Terese Howard (interviewee) is the founder of the former Denver Homeless Out Loud (DHOL), which was formed to defend the rights of people without housing targeted by the police. She is also the founder of Housekeys Action Network Denver focused on housing as a human right, and lives in Denver. 

Hilary Moore (interviewee) was an environmental justice organizer with Rising Tide and Mobilization for Climate Justice West. She now works for Showing Up for Racial Justice, and lives in Louisville, Kentucky. 

Vanessa Nosie (interviewee) is a member of Apache Stronghold, a partner of the Poor People's Campaign: A National Call for Moral Revival. 

Roz Pelles (interviewee) is currently the Strategic Advisor to the Poor Peoples Campaign: A National Call for Moral Revival. Born and raised in Winston-Salem, North Carolina, Pelles currently resides in Silver Spring, Maryland. 

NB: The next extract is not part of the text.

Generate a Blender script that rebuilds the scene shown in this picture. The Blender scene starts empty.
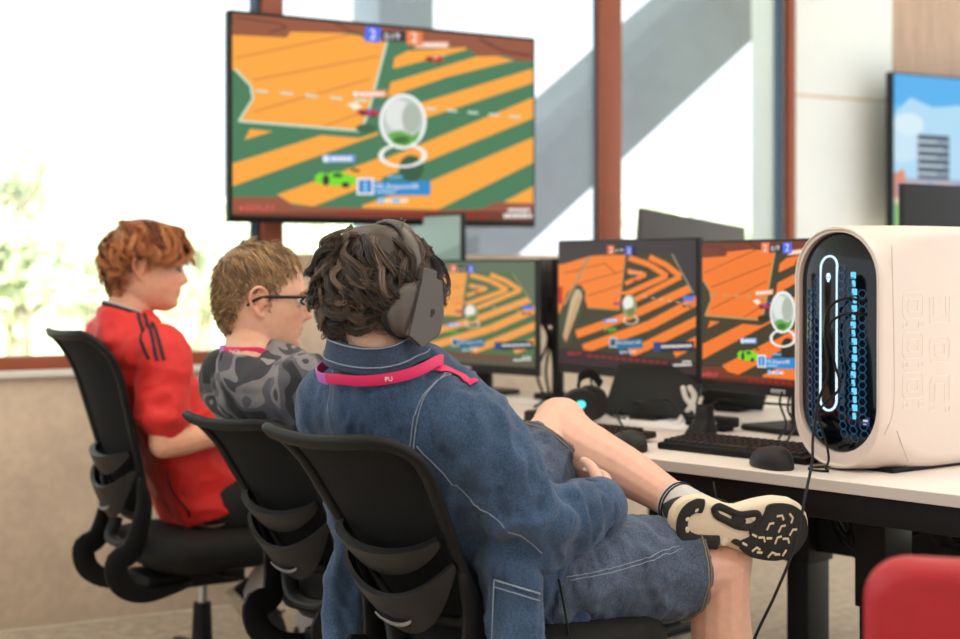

Loretta Ross (interviewee) has co-founded several groundbreaking organizations, coalitions, and formations with a Black feminist lens to ensure the inclusion of a radical Black womens perspective in feminist discourse. She teaches at Smith College in the Program for the Study of Women and Gender and curates the Feminist Oral History Project. Rosss latest book is Calling in the Calling Out Culture, and she resides in Holyoke, Massachusetts. 

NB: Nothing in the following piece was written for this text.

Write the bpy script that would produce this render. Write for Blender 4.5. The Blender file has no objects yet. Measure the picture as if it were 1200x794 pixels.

Yomara Velez (interviewee) currently works with the National Domestic Workers Alliance, supporting the development of local organizing chapters across the U.S. Yomara was born in Massachusetts and grew up in Miami, Puerto Rico, Venezuela, and the Bronx where she spent many years organizing. She currently lives in Atlanta, Georgia. 

Betty Yu (interviewee) is a co-founder of Chinatown Art Brigade, a cultural collective using art to advance anti-gentrification organizing, and teaches video, social practice, art and activism at Pratt Institute, Hunter College, and The New School. Betty was born and raised in New York City, and grew up in Sunset Park, Brooklyn, where she lives today.